Bukowski on Belonging and the Cost of Freedom

Louis Pasteur, oil painting by Albert Edelfelt (1885) at the Musée d'Orsay,  (Public Domain via Wikimedia Commons).

FactotumFactotum by Charles Bukowski
My rating: 5 of 5 stars

It's hard not to enjoy Bukowski's writing. Like with Hemingway and others, why we find it fascinating to read about the shenanigans of people who struggle to write is beyond me. Is it because secretly anyone who reads wishes they could write? Is this part of Robert M. Hutchins' Great Conversation? I don't know.

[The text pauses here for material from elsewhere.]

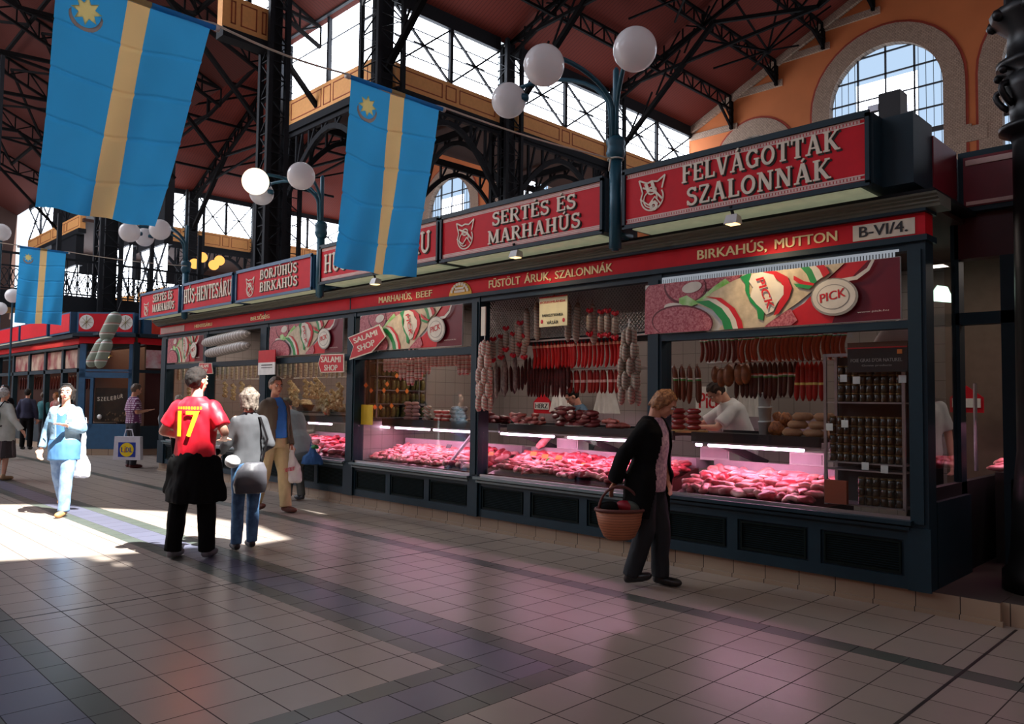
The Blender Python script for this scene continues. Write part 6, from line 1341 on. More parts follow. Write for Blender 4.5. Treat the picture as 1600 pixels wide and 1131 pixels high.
# ================================================================== people
class BL:
    """collects closed shapes, then grows one continuous skin over them (voxel remesh)"""
    def __init__(s, T=None): s.b = MB(); s.T = T or Matrix.Identity(4)
    def _p(s, p): return s.T @ Vector(p)
    def cap(s, p0, r0, p1, r1, flat=False, n=12):
        a, c = s._p(p0), s._p(p1); k = 4; s.b.tube([a.lerp(c, i/k) for i in range(k+1)], [r0+(r1-r0)*i/k for i in range(k+1)], n)
        if not flat or flat == 'end': s.b.sphere(a, r0*.995, 12)
        if not flat or flat == 'start': s.b.sphere(c, r1*.995, 12)
        return s
    def ell(s, c, sx, sy, sz, rot=None, n=16):
        R = s.T.to_3x3() @ (rot or Matrix.Identity(3)); s.b.sphere(s._p(c), 1, n, sc=(sx, sy, sz), rot=R); return s
    def loft(s, rings, n=20, fn=None):
        vs = []; fs = []
        for (x, y, z, rx, ry) in rings:
            for k in range(n):
                a = 2*PI*k/n; e = 1+(fn(a, z) if fn else 0); vs.append(s._p((x+rx*math.cos(a)*e, y+ry*math.sin(a)*e, z)))
        m = len(rings)
        for i in range(m-1):
            for k in range(n): fs.append((i*n+k, i*n+(k+1) % n, (i+1)*n+(k+1) % n, (i+1)*n+k))
        fs.append(tuple(range(n))[::-1]); fs.append(tuple(range((m-1)*n, m*n))); s.b.add(vs, fs); return s
    def build(s, name, m, parent, vox=.012, smooth=4, wr=0, wf=9, world=None):
        W = world or Matrix.Identity(4); me = bpy.data.meshes.new('tmp'); me.from_pydata([W @ v for v in s.b.v], [], s.b.f)
        bm2 = bmesh.new(); bm2.from_mesh(me); bmesh.ops.recalc_face_normals(bm2, faces=bm2.faces); bm2.to_mesh(me); bm2.free()
        o = bpy.data.objects.new('tmp', me); LNK(o); md = o.modifiers.new('r', 'REMESH'); md.mode = 'VOXEL'; md.voxel_size = vox
        sm = o.modifiers.new('s', 'SMOOTH'); sm.iterations = smooth; sm.factor = .5
        dg = bpy.context.evaluated_depsgraph_get(); dg.update(); m2 = bpy.data.meshes.new_from_object(o.evaluated_get(dg)); bpy.data.objects.remove(o); bpy.data.meshes.remove(me)
        off = origin(parent) if parent else Vector((0, 0, 0))
        if wr:
            ns = [v.normal.copy() for v in m2.vertices]
            for v, nn_ in zip(m2.vertices, ns):
                q = Vector((v.co.x*wf, v.co.y*wf, v.co.z*wf*.55)); v.co += nn_*wr*(noise.noise(q)+.5*noise.noise(q*2.3))
        for v in m2.vertices: v.co -= off
        m2.materials.clear(); m2.materials.append(m); m2.polygons.foreach_set('use_smooth', [True]*len(m2.polygons)); m2.name = name
        r = bpy.data.objects.new(name, m2); LNK(r); r.parent = parent; return r
SK = {'fair': mat('fair skin', (226, 172, 146), .5, var=.06, scale=20), 'tan': mat('ruddy skin', (206, 146, 116), .5, var=.06, scale=20)}
EYE = mat('eye white', (220, 215, 210), .2); IRIS = mat('dark iris', (40, 30, 26), .2); LIP = mat('lips', (170, 84, 80), .4)
SHOE = mat('black shoe leather', (18, 18, 20), .35)
def person(label, loc, face, H=1.75, lean=0, turn=0, nod=0, arms=None, legs=None, skin='tan', top=None, bottom=None, hair=None, shoes=None, girth=1.0, extra=None, vox=.012, fist=(True, True), sh=.158, z0=0):
    """face: unit (x, y) the way the person looks. Local frame: x to the person's right, y forward, z up, drawn for 1.75 m."""
    fx, fy = face; L = math.hypot(fx, fy); fx /= L; fy /= L; s = H/1.75
    Wm = Matrix(((fy*s, fx*s, 0, loc[0]), (-fx*s, fy*s, 0, loc[1]), (0, 0, s, z0), (0, 0, 0, 1)))
    r = empty('person', (loc[0], loc[1], z0)); arms = arms or [((.24, -.03, 1.14), (.25, .05, .88)), ((-.24, -.03, 1.14), (-.25, .05, .88))]
    legs = legs or [((.1, .02, .5), (.1, -.02, .09)), ((-.1, .02, .5), (-.1, -.02, .09))]
    pv = Vector((0, 0, .95)); UP = Matrix.Translation(pv) @ Matrix.Rotation(-lean, 4, 'X') @ Matrix.Translation(-pv)
    HD = UP @ Matrix.Translation((0, 0, 1.5)) @ Matrix.Rotation(-turn, 4, 'Z') @ Matrix.Rotation(-nod, 4, 'X') @ Matrix.Translation((0, 0, -1.5))
    g = girth; S = SK[skin]
    # --- skin body: one continuous surface
    b = BL(UP); b.loft([(0, 0, .86, .13*g, .1*g), (0, 0, .95, .155*g, .11*g), (0, 0, 1.08, .135*g, .1*g), (0, 0, 1.25, .15*g, .105*g), (0, -.005, 1.36, .15*g, .095*g), (0, -.01, 1.44, .095, .07)])
    b.cap((0, -.01, 1.42), .058, (0, .005, 1.56), .052)
    for i, sx in enumerate((1, -1)):
        shp = UP @ Vector((sx*sh, -.01, 1.40)); e, w_ = Vector(arms[i][0]), Vector(arms[i][1]); bb = BL(); bb.b = b.b
        bb.cap(shp, .05, e, .04); bb.cap(e, .04, w_, .027)
        d = (w_-e).normalized(); side = Vector((-sx, 0, 0)); side = (side-d*side.dot(d)).normalized(); nrm = d.cross(side).normalized()
        pc = w_+d*.055; bb.ell(pc, .018, .04, .05, rot=Matrix((nrm, side.cross(nrm) if False else d.cross(nrm).normalized(), d)).transposed())
        fw = d.cross(nrm).normalized(); cu = 1.15 if fist[i] else .35; palm_in = side
        for k in range(4):
            o0 = w_+d*.095+fw*(.03-.02*k); ln = (.036, .042, .039, .03)[k]; p = o0; dd = d.copy()
            for q in range(3):
                dd = (dd+palm_in*cu*.55*(q+1)/2).normalized(); p2 = p+dd*ln*(1, .75, .6)[q]; bb.cap(p, .0095-.001*q, p2, .0088-.001*q, n=8); p = p2
        t0 = w_+d*.03+fw*.03; t1 = t0+(fw*.7+d*.7).normalized()*.04; t2 = t1+(d+palm_in*.6).normalized()*.035; bb.cap(t0, .013, t1, .011, n=8); bb.cap(t1, .011, t2, .009, n=8)
        hp = Vector((sx*.085, 0, .92)); kn, an = Vector(legs[i][0]), Vector(legs[i][1]); bb.cap(hp, .085*g, kn, .055); bb.cap(kn, .055, kn.lerp(an, .35), .052); bb.cap(kn.lerp(an, .35), .052, an, .033)
    h = BL(HD); h.b = b.b
    h.ell((0, .0, 1.655), .074, .092, .09); h.ell((0, .035, 1.60), .055, .062, .075); h.cap((0, .05, 1.565), .034, (0, .072, 1.553), .022); h.ell((0, .102, 1.607), .012, .02, .013); h.cap((0, .088, 1.645), .009, (0, .104, 1.61), .012, n=8)
    h.ell((0, .072, 1.675), .055, .022, .012)
    for sx in (1, -1): h.ell((sx*.076, -.005, 1.625), .01, .02, .03); h.ell((sx*.04, .06, 1.61), .022, .024, .02)
    b.build('body', S, r, min(vox*.72, .009) if vox < .013 else .011, 2, world=Wm)
    f = lambda m: Wm @ HD @ Vector(m)
    if vox < .013:
        e = MB()
        for sx in (1, -1): e.sphere(f((sx*.031, .081, 1.648)), .0125*s, 10)
        e.build('eyes', EYE, r, smooth=True); e = MB()
        for sx in (1, -1): e.sphere(f((sx*.031, .0905, 1.648)), .0065*s, 8)
        e.build('irises', IRIS, r, smooth=True)
        BL(HD).ell((0, .094, 1.577), .024, .008, .007).build('lips', LIP, r, .004, 2, world=Wm)
        e = MB()
        for sx in (1, -1): e.tube([f((sx*.015, .093, 1.667)), f((sx*.032, .092, 1.673)), f((sx*.05, .08, 1.668))], .004*s, 5)
        e.build('eyebrows', mat('brow hair', (70, 56, 46), .8) , r)
    # --- hair
    if hair:
        hm, ln, kind = hair; b = BL(HD); b.ell((0, -.014, 1.678), .084, .098, .088); b.ell((0, -.04, 1.65), .082, .082, .09)
        if kind == 'bob':
            for a in range(-125, 126, 14):
                t = math.radians(a); x, y = .078*math.sin(t), -.02-.075*math.cos(t); b.cap((x, y, 1.67), .03, (x*1.04, y*1.02-.005, 1.67-ln*(.72+.35*abs(math.sin(a*.37)))*(1 if abs(a) < 90 else .8)), .011, n=8)
        elif kind == 'curly':
            for k in range(46):
                t = k*2.4; z = 1.745-.2*ln*4*k/46; rr = .082*min(1, .35+k/16); x, y = rr*math.sin(t), -.02+rr*math.cos(t)*1.12
                if y > .045 and z < 1.69: continue
                b.ell((x, y, z), .026, .026, .024, n=8)
        # carve the face side: keep hair off the face
        o = b.build('hair', hm, r, .009, 1, .009, 34, world=Wm); inv = (Wm @ HD).inverted(); off = origin(r)
        bmh = bmesh.new(); bmh.from_mesh(o.data); dead = [v for v in bmh.verts if (lambda q: q.y > .052+.35*max(0, q.z-1.70) and q.z < 1.715)(inv @ (v.co+off))]
        bmesh.ops.delete(bmh, geom=dead, context='VERTS'); bmh.to_mesh(o.data); bmh.free()
    # --- trousers or skirt
    if bottom:
        bm_c = bottom['mat']; b = BL(); fat = bottom.get('fat', 1)
        if bottom.get('kind', 'trousers') == 'trousers':
            b.loft([(0, 0, .84, .15*g, .115*g), (0, -.005, .92, .172*g, .125*g), (0, 0, 1.0, .155*g, .115*g), (0, 0, 1.05, .145*g, .108*g)])
            for i, sx in enumerate((1, -1)):
                hp = Vector((sx*.088*g, -.005, .89)); kn, an = Vector(legs[i][0]), Vector(legs[i][1]); end = an.lerp(kn, bottom.get('short', 0))+Vector((0, 0, -.02))
                b.cap(hp, .1*g, kn, .072*fat); b.cap(kn, .072*fat, end, .062*fat, flat='end')
        else:
            zb = bottom['hem']; b.loft([(0, 0, 1.05, .14*g, .105*g), (0, 0, .92, .175*g, .14*g), (0, 0, .75, .2*g, .17*g), (0, 0, zb, bottom.get('w', .23)*g, bottom.get('w', .23)*.85*g)][::-1], 28, lambda a, z: .05*math.sin(a*9)*max(0, min(1, (1.0-z)/.4)))
        b.build('skirt' if bottom.get('kind') == 'skirt' else 'trousers', bm_c, r, vox, 3, .007, 11, world=Wm)
    # --- shoes
    sm_ = shoes or SHOE
    for i, sx in enumerate((1, -1)):
        an = Vector(legs[i][1]); fl = legs[i][2] if len(legs[i]) > 2 else 0; Tf = Matrix.Translation(an+Vector((0, 0, -.05))) @ Matrix.Rotation(-fl, 4, 'X'); b = BL(Tf)
        b.ell((0, .13, .0), .046, .07, .038); b.cap((0, -.035, .01), .038, (0, .1, .0), .042); b.cap((0, -.01, .05), .042, (0, .0, .02), .04); b.build('shoe', sm_, r, .009, 2, world=Wm)
    # --- tops: list of layers
    for ly in (top or []):
        k = ly.get('fat', 1.0); hem = ly.get('hem', .95); b = BL(UP); gg = g*k; flare = ly.get('flare', 1.0)
        rings = [(0, 0, hem, .16*gg*flare, .125*gg*flare)]+[q for q in [(0, 0, .95, .168*gg*(1+(flare-1)*.5), .128*gg*(1+(flare-1)*.5)), (0, 0, 1.08, .15*gg, .118*gg), (0, 0, 1.25, .165*gg, .125*gg), (0, -.005, 1.36, .168*gg, .115*gg), (0, -.01, 1.42, .14*gg, .095*gg), (0, -.01, 1.455, .1*gg, .078*gg), (0, -.01, 1.485, .066*gg, .062*gg)] if q[2] > hem+.03]
        b.loft(rings, 24, ly.get('fold')); bb = BL(); bb.b = b.b
        for i, sx in enumerate((1, -1)):
            if ly.get('sleeve', 1) <= 0: continue
            shp = UP @ Vector((sx*(sh-.0), -.01, 1.392)); e, w_ = Vector(arms[i][0]), Vector(arms[i][1]); sl_ = ly.get('sleeve', 1)
            if sl_ < .5: bb.cap(shp, .066*k, shp.lerp(e, sl_*2), .07*k, flat='end')
            else: bb.cap(shp, .064*k, e, .056*k); bb.cap(e, .056*k, e.lerp(w_, (sl_-.5)*2), ly.get('cuff', .042)*k, flat='end')
        o = b.build(ly.get('name', 'top'), ly['mat'], r, vox, 3, ly.get('wr', .008), ly.get('wf', 9), world=Wm)
        if ly.get('scoop'):
            inv = (Wm @ UP).inverted(); off = origin(r); bmh = bmesh.new(); bmh.from_mesh(o.data)
            dead = [v for v in bmh.verts if (lambda q: q.z > ly['scoop']+abs(q.x)*.9 and q.z < 1.6)(inv @ (v.co+off))]
            bmesh.ops.delete(bmh, geom=dead, context='VERTS'); bmh.to_mesh(o.data); bmh.free()
        if ly.get('open'):
            inv = (Wm @ UP).inverted(); off = origin(r); w0, w1 = ly['open']; bmh = bmesh.new(); bmh.from_mesh(o.data)
            dead = [v for v in bmh.verts if (lambda q: q.y > .03 and abs(q.x-ly.get('openx', 0)) < w1+(w0-w1)*min(1, max(0, (q.z-hem)/(1.46-hem))) and q.z < 1.6)(inv @ (v.co+off))]
            bmesh.ops.delete(bmh, geom=dead, context='VERTS'); bmh.to_mesh(o.data); bmh.free()
            sd = o.modifiers.new('cloth_thickness', 'SOLIDIFY'); sd.thickness = .008; sd.offset = -1
    if extra: extra(r, Wm, UP, HD, s)
    return tag(r, label, 'person')
RT = Vector((.7046, .7096)); AW = Vector((-.7096, .7046))      # image-right and away on the ground
def dirv(a, b): v = RT*a+AW*b; return (v.x, v.y)
hairs = {'dark': mat('dark brown hair', (36, 24, 18), .8, col2=(18, 12, 10), scale=60, bump=.5), 'black': mat('black hair', (24, 20, 20), .5), 'grey': mat('grey hair', (176, 164, 150), .6, col2=(110, 98, 88), scale=60), 'white': mat('white hair', (206, 204, 200), .7, col2=(160, 158, 155), scale=50), 'brown': mat('greying brown hair', (108, 88, 70), .6, col2=(70, 56, 46), scale=60), 'gold': mat('short golden brown hair', (176, 124, 78), .6, col2=(110, 70, 44), scale=60)}
F = {'blackcloth': mat('black cloth', (8, 8, 9), .9, spec=.2), 'darktrouser': mat('dark grey trousers', (40, 40, 46), .8), 'jeans': mat('blue jeans', (84, 128, 168), .8, col2=(60, 92, 130), scale=14), 'palejeans': mat('pale washed jeans', (136, 166, 200), .8, col2=(98, 128, 170), scale=10), 'khaki': mat('khaki trousers', (206, 186, 142), .8), 'white': mat('white cotton', (226, 226, 224), .8)}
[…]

Yet while some would suggest that Bukowski is the world's greatest misogynist, he doesn't depict anyone else in this novel any worse than he does himself. His mention of ending it all early in the novel hints at the level of self-deprecation that just didn't seem to come through in my reading of Post Office.

In this novel, I feel Bukowski's sense of dereliction of duty but from a sensitive soul who is otherwise intelligent. The constant references to Debussy and Mahler indicate someone who is far more than the alcoholic bum Bukowski portrays in this novel.

Yet it is believable (I am cutting out my adverbs as I write - Bukowski reminds me of a combination of Hemingway and Fitzgerald, hence my hesitation to add "entirely" - he's either believable or he isn't). The protagonist moves from job to job, surrounded by others who share his sense of despair at the world - a world they are part of yet cannot belong to without giving up their sense of identity.

I identify with Bukowski for this reason. Not so much the "beer-sodden" bum who wanders about aimlessly. But the soul who cannot ever belong but is stuck in present company that somehow can turn off their own bullshit meter sufficiently (damn those adverbs!) to carve out an existence of what is essentially living for somebody else.

I find Bukowski's characters admirable because they give up hope without giving up their freedom. Although Henry Chinaski is made to feel as if he doesn't belong because he is excluded from the World War II draft, he still lives as the intelligent loner who doesn't fit in but is stuck anyway.

But the struggle is admirable. Struggle is what we were put on this earth to do. We either struggle against what we do not want, or we struggle for a better life. Henry Chinaski is a drunken, no-hoper bum but he gives me hope - hope that I can live as I choose and not how others choose for me, even if the consequences are high.

And that is why I enjoy Bukowski's work!